People ask me all the time how my job is going and I smile and say it’s good and that I’m being kept busy.

But here is what I really want to say.

I have caught myself questioning working life a hundred times over the past month.

The first, and it makes me sad to say this is, is this it? Is this what my life is going to be… 40 years of a daily 9-5  (let’s be honest 8.30-6) and catching up on sleep on the weekend. There’s got to be more, surely.

Then there’s WHAT I’m doing. I like that I’m being given responsibility and I’m doing something ‘real’ but I’m basically a glorified Excel person. Spreadsheets and Outlook are my two sidekicks.
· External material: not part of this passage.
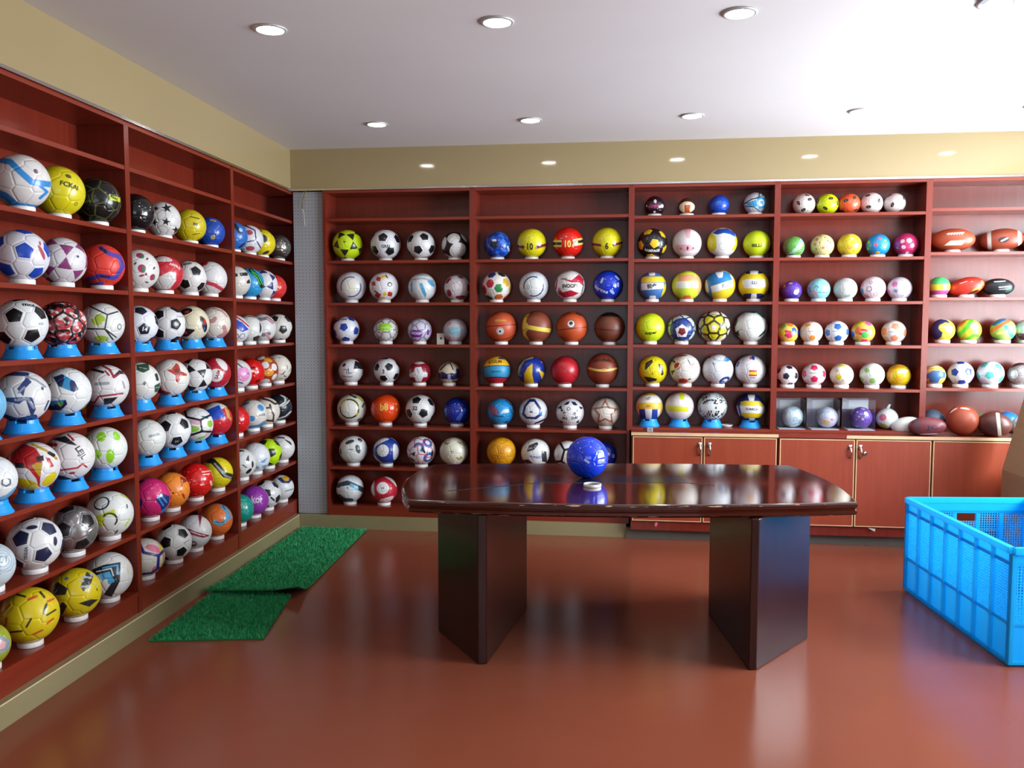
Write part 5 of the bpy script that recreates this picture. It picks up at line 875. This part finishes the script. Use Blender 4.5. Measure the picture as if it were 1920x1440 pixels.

Sometimes I feel like such a sellout. I picked such a ‘safe’, ‘stable’ career. I’ve been so busy being realistic about the future that I never sat down to actually ask myself what I wanted to do. I stumbled into this with my eyes closed and my fingers crossed and a mantra that it’ll work out. And you know what, it probably will. I just need to adjust and grab any opportunity to do non-standard stuff. But for now I’m going to moan because I bloody well want to.

I also worry about my time, more specifically the lack of it. What’s the point of earning money if you don’t have time to use it?  I am quickly beginning to realise that there are not enough hours in the day for me to do all the things I want, and this makes me feel bitter. I want to see my family, chat to my friends, keep up to date with all my tv shows, listen to all the new music and spend hours exploring YouTube and WordPress. But I can’t. And I think it sucks.

And the bit that shocks me is that I’m lucky. I can come home and my parents take such good care of me. How do people living alone function? When do they find the time to go food shopping or cook? How do parents drum up the energy to entertain their kids and keep up to date?

The way I see it…if you let it, work will suck you in and take over your life. I need to prioritise what is really important and do enough things in my personal life so that I don’t lose my identity.

I need to remind myself that I am so much more than just an employee.